Il faudrait faire une étude comparative de fond sur les suites au cinéma, pour y définir les constantes et les particularités. A ce titre, Aliens figurerait comme exemple de choix : il y dit avec éclat la surenchère propre au marché Hollywoodien, qui veut qu’un succès s’exploite sur cette logique imparable : donner plus pour récolter davantage.
Là où Scott jouait d’un budget relativement limité et compensait par une mise en scène fondée sur la rareté, l’attente et l’angoisse, James Cameron débarque et offre au spectateur un spectacle qui, probablement selon lui, récompense la patience dont il a du faire preuve pour le premier volet. Dès la scène d’ouverture, le recours très pratique au rêve permet de poser le cadre gore, même s’il attendra tout de même une bonne heure et quart (dans la version longue uncut) avant de réellement confronter ses personnages aux bestioles.
Beaucoup l’ont déjà dit : Aliens est un film militaire, voire le film de Cameron sur la guerre du Vietnam.
Face aux monstres, rien de tel qu’une escouade de marines américains jusque dans leur ADN, avec punchlines, parité dans la virilité, crispation sur les armes à feu et hurlements d’encouragement. Comme toujours chez Cameron, la dimension yankee transpire de partout, et fait pas mal de tâches de gras, avec, entre autre exemple possible, cette très irritante manière de systématiquement verbaliser des enjeux qu’on avait tous compris. (du style, en parlant des aliens de l’autre côté d’une porte : « Ces enfoirés ne doivent pas rentrer, compris ? » Euh… oui, compris.), et un éloge mêlé de l’armée et de la famille avec cette charmante bambine qui finit par mettre un casque et dire « Affirmatif » à ses pairs. Après l’approche de l’esthète britannique, la transition est souvent violente, et il faut accepter de voir Alien comme un saga à esthétique multiple (qu’on songe, a posteriori, aux pattes successives de Fincher et Jeunet) pour apprécier le parpaing qu’y pose ici l’un des maitres du blockbuster.

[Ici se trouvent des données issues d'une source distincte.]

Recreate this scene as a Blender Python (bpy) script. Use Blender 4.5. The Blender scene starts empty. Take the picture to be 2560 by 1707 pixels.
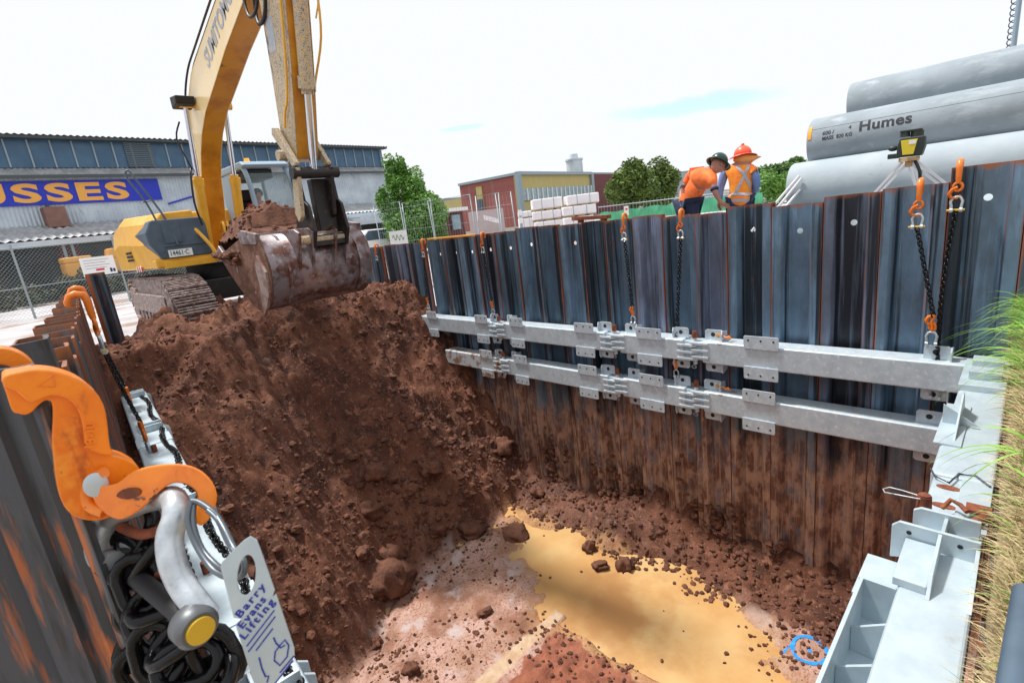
import bpy, bmesh, math, random
from mathutils import Vector, Matrix, noise
rad = math.radians
# ------------------------------------------------------------------ camera, world, sun, exposure
scene = bpy.context.scene
C = bpy.context.scene.collection
# rows: world X, Y, Z axes seen from the camera (camera stands at the origin; ground is 1.25 m lower)
R = Matrix(((0.69706184, 0.25266854, -0.67101669),
            (-0.70714754, 0.08756475, -0.70162295),
            (-0.11852063, 0.96358239, 0.23971198)))
cam = bpy.data.cameras.new('camera'); camo = bpy.data.objects.new('camera', cam); C.objects.link(camo)
camo.matrix_world = R.to_4x4()
cam.sensor_width = 36; cam.lens = 36*1270/2560; cam.clip_start = 0.02; cam.clip_end = 3000
scene.camera = camo
cam.dof.use_dof = True; cam.dof.focus_distance = 4.0; cam.dof.aperture_fstop = 9.0
G = -1.25                      # ground level
SUN_DIR = Vector((-0.12, 0.40, 0.90)).normalized()
w = bpy.data.worlds.new('World'); scene.world = w; w.use_nodes = True
nt = w.node_tree; nt.nodes.clear()
def wn(t, **k):
    n = nt.nodes.new(t)
    for a, b in k.items(): setattr(n, a, b)
    return n
sky = wn('ShaderNodeTexSky', sky_type='NISHITA', sun_disc=False)
sky.sun_elevation = math.asin(SUN_DIR.z); sky.sun_rotation = math.atan2(SUN_DIR.x, SUN_DIR.y)
bg1 = wn('ShaderNodeBackground'); bg1.inputs[1].default_value = 0.15
bg2 = wn('ShaderNodeBackground'); bg2.inputs[0].default_value = (0.94, 0.96, 1.0, 1); bg2.inputs[1].default_value = 0.68
nt.links.new(sky.outputs[0], bg1.inputs[0])
tc = wn('ShaderNodeTexCoord')
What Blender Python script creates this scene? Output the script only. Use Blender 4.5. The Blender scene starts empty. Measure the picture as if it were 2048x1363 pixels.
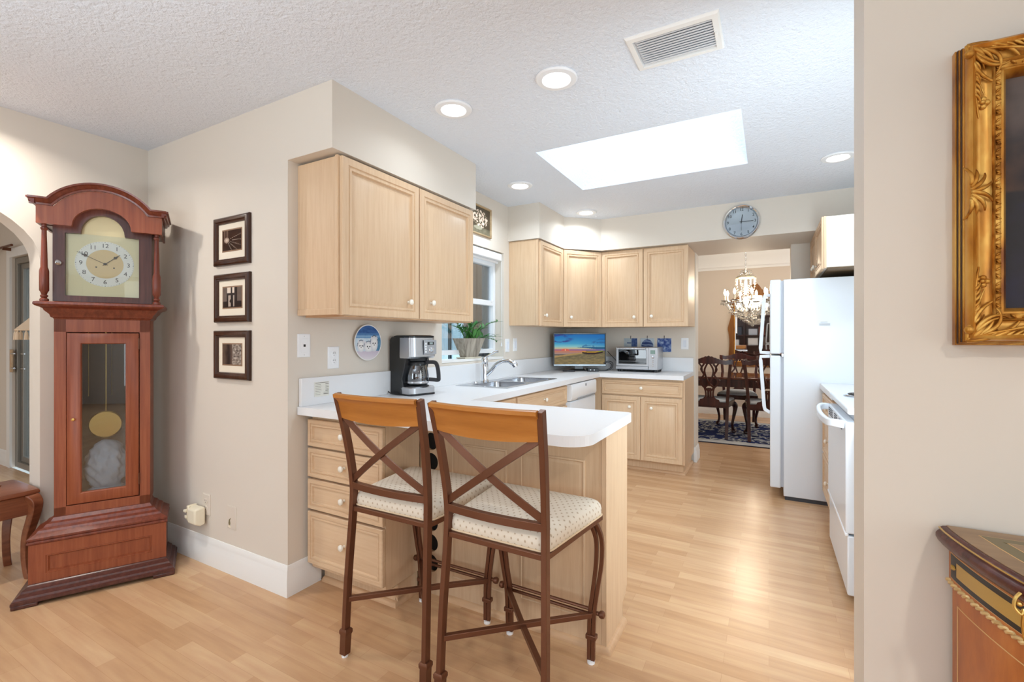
import bpy, bmesh, math, random
from math import sin, cos, pi, radians
from mathutils import Matrix, Vector
from mathutils import noise as mnoise

SC = bpy.context.scene
COL = SC.collection
random.seed(7)

# ---------------------------------------------------------------- camera, sky, lights, exposure
cd = bpy.data.cameras.new('camera')
cam = bpy.data.objects.new('camera', cd)
COL.objects.link(cam)
cam.location = (0, 0, 1.26)
cam.rotation_euler = (radians(90), 0, radians(28.876))
cd.sensor_width = 36.0
cd.lens = 931.7 / 2048 * 36
cd.shift_y = -5.9 / 2048
cd.clip_start = 0.02
SC.camera = cam
SC.view_settings.view_transform = 'Standard'
SC.view_settings.look = 'None'
SC.view_settings.gamma = 1.0
SC.view_settings.use_curve_mapping = False
SC.view_settings.exposure = 0.27

world = bpy.data.worlds.new('sky')
SC.world = world
world.use_nodes = True
wn = world.node_tree
wn.nodes.clear()
wo = wn.nodes.new('ShaderNodeOutputWorld')
wb = wn.nodes.new('ShaderNodeBackground')
wb.inputs['Color'].default_value = (0.70, 0.86, 1.0, 1)
wb.inputs['Strength'].default_value = 2.4
wn.links.new(wb.outputs[0], wo.inputs[0])


def area(name, loc, rot, size, power, color=(1, 1, 1), sy=None, spread=180):
    l = bpy.data.lights.new(name, 'AREA')
    l.energy = power
    l.color = color
    l.size = size
    l.spread = radians(spread)
    if sy:
        l.shape = 'RECTANGLE'
        l.size_y = sy
    else:
        l.shape = 'DISK'
    o = bpy.data.objects.new(name, l)
    o.location = loc
    o.rotation_euler = rot
    COL.objects.link(o)
    return o


WARM = (1.0, 0.95, 0.88)
NEUT = (0.78, 0.90, 1.0)
COOL = (0.84, 0.92, 1.0)
# added fill lights behind the camera, no windows built there
area('living_fill_light', (-3.4, -4.05, 1.35), (radians(90), 0, 0), 2.4, 56, (0.77, 0.90, 1.0), 2.0)
area('living_fill_light', (1.7, -4.05, 1.35), (radians(90), 0, 0), 2.4, 38, (0.77, 0.90, 1.0), 2.0)
area('living_side_fill_light', (3.9, -1.6, 1.35), (radians(90), 0, radians(90)), 3.6, 26, (0.80, 0.91, 1.0), 2.0)
# added fill light aimed up to bounce off the living-room ceiling
area('ceiling_bounce_fill', (-1.3, -0.9, 1.3), (radians(180), 0, 0), 0.8, 46, (0.74, 0.885, 1.0))
# added unseen fill light beyond the wall end, aimed across the kitchen
area('kitchen_fill_light', (0.43, 1.71, 1.22), Vector((-0.38, 0.92, 0.0)).to_track_quat('-Z', 'Y').to_euler(), 0.36, 25, (0.72, 0.88, 1.0), 1.4, 165)
# skylight shaft daylight
area('skylight_daylight', (-0.71, 3.10, 3.16), (0, 0, 0), 1.1, 6, (0.80, 0.90, 1.0), 0.8)
# area light over the patio room; added fill light for the dining room
area('patio_room_light', (-5.4, -2.2, 2.38), (0, 0, 0), 2.4, 36, (0.92, 0.96, 1.0), 2.4)
area('dining_fill_light', (2.15, 7.0, 1.5), (radians(90), 0, radians(90)), 1.8, 28, (0.88, 0.94, 1.0), 1.6)

# ---------------------------------------------------------------- helpers
ORG = {}


def lin(c):
    return tuple(((x / 255) / 12.92 if x / 255 <= 0.04045 else ((x / 255 + 0.055) / 1.055) ** 2.4) for x in c)


def tag(o, label=None, cat=None, group=None, kind=None):
    if label:
        o['label'] = label
    if cat:
        o['category'] = cat
    if group:
        o['group'] = group
    if kind:
        o['kind'] = kind
    return o


def thing(name, label, cat, loc=(0, 0, 0), rotz=0, group=None, local=False):
    """Empty at the thing's base; local=False: parts are written in world coordinates."""
    o = bpy.data.objects.new(name, None)
    o.empty_display_size = 0.05
    COL.objects.link(o)
    o.location = loc
    o.rotation_euler = (0, 0, rotz)
    ORG[o.name] = Vector((0, 0, 0)) if local else Vector(loc)
    return tag(o, label, cat, group)


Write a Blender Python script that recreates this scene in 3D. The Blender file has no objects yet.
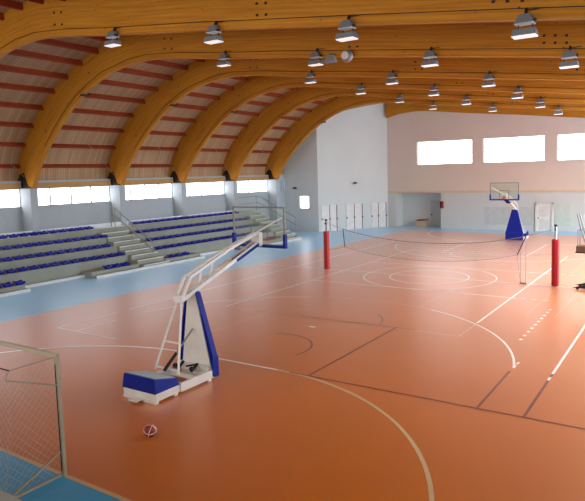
import bpy, math, random
from mathutils import Vector, Matrix
random.seed(4)
S = bpy.context.scene
C = S.collection
PI = math.pi

# ------------------------------------------------------------------ camera
yaw, pit, rol, F = 0.5697, -0.0917, -0.0259, 593.02
CAM = Vector((10.1817, -25.657, 4.8713)); PX, PY = 21.2232, -22.0338
fw = Vector((-math.sin(yaw)*math.cos(pit), math.cos(yaw)*math.cos(pit), math.sin(pit)))
rt0 = Vector((math.cos(yaw), math.sin(yaw), 0)); up0 = rt0.cross(fw)
rt = rt0*math.cos(rol) + up0*math.sin(rol); up = -rt0*math.sin(rol) + up0*math.cos(rol)
cd = bpy.data.cameras.new('camera'); cam = bpy.data.objects.new('camera', cd); C.objects.link(cam)
m = Matrix((rt, up, -fw)).transposed().to_4x4(); m.translation = CAM; cam.matrix_world = m
cd.sensor_width = 36; cd.lens = F*36/585; cd.shift_x = -PX/585; cd.shift_y = PY/585
cd.clip_start = .05; cd.clip_end = 300
S.camera = cam
# ------------------------------------------------------------------ world, view
W = bpy.data.worlds.new('world'); S.world = W; W.use_nodes = True
W.node_tree.nodes['Background'].inputs[0].default_value = (.8, .88, 1, 1)
W.node_tree.nodes['Background'].inputs[1].default_value = 1.0
S.view_settings.view_transform = 'Standard'; S.view_settings.look = 'None'
S.view_settings.exposure = 0.2; S.view_settings.gamma = 1; S.view_settings.use_curve_mapping = False
PANE = 4.6          # daylight through the panes in the far and left walls
SIDE = 3.0           # glow of the unseen right wall's glazing, added to light the hall
def area(name, loc, rot, sx, sy, power, col):
    l = bpy.data.lights.new(name, 'AREA'); l.shape = 'RECTANGLE'; l.size = sx; l.size_y = sy; l.energy = power; l.color = col
    o = bpy.data.objects.new(name, l); o.location = loc; o.rotation_euler = rot; C.objects.link(o); return o
# added fill light at the assumed glazing of the unseen right wall
area('side_fill', (19.2, 8.5, 3.4), (0, math.radians(90), 0), 4.6, 21, 900, (.93, .99, .96))
# added fill lights under made-up roof glazing on the unseen right slope
for yc, ly in ((0.87, 4.3), (6.12, 4.5), (11.5, 4.5)):
    area('roof_fill', (14, yc, 8.22), (0, math.radians(7), 0), 7.6, ly, 1200, (.94, .99, .95))
# added fill light at assumed windows of the unseen wall behind the gallery
area('gallery_fill', (0, -28.7, 6.3), (math.radians(90), 0, 0), 34, 2.2, 1250, (1, .97, .92))

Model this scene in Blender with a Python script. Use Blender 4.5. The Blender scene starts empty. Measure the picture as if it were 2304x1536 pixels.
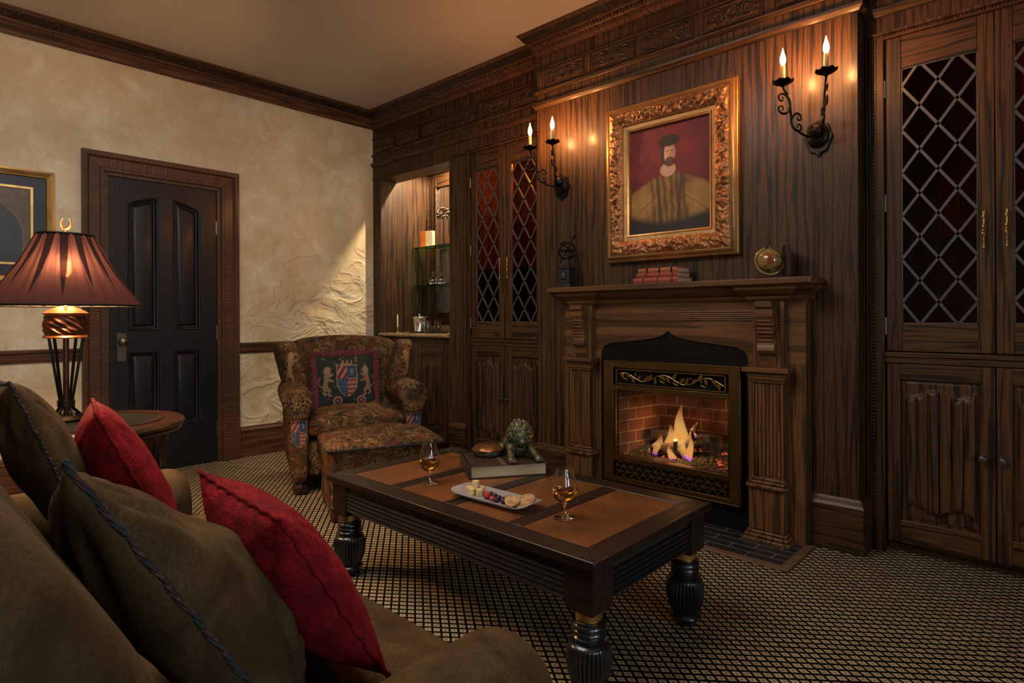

Car outre ces pénible relents de propagande, qui poussent même Ripley à jouer à l’excès, force est de constater que le boulot est bien fait. S’il impose sa patte, Cameron n’en respecte pas moins le cahier des charges du huis clos, et prend le parti d’exploiter comme il se doit les couloirs, les sas et les cloisons qui mettent autant de remparts face aux prédateurs qu’ils les dissimulent. Le parti pris visuel est lui ainsi mis au service de l’action : par les caméras embarquées, de surveillance ou les détecteurs de mouvement, on prolonge ce qui faisait la force de l’angoisse chez Scott, mais en la mettant au service de l’action pure. La fascination pour la matière est par exemple ici détournée vers celle des armes, qui, de l’exosquelette (qu’on retrouvera, encore amélioré, dans Avatar) à la sophistication des divers canons, deviennent un décor à part entière, et un terrain de jeu pour le grand gamin qu’est Cameron. Ainsi de cette jonction de ces divers critères (les armes, la visualisation, la technologie) dans cette scène où le décompte des balles visible sur un écran permet de déterminer la hausse croissante du nombre de bêtes et du danger à venir.
C’est donc une parenthèse de plomb qu’offre ce deuxième volet : on canarde à tout va, en saupoudrant les enjeux qui sont à l’origine de Ripley, et la poursuivront par la suite : le capitalisme ultra-violent des compagnies toujours prêtes à exploiter les talents létaux de la Bête, et la féminité de la Belle, warrior amazone et mère contrariée. Un aperçu du paysage cinématographique américain et une déclaration forte pour Cameron qui, après Terminator, impose son statut bankable qui va lui permettre de plonger dans les eaux mégalomanes des abysses.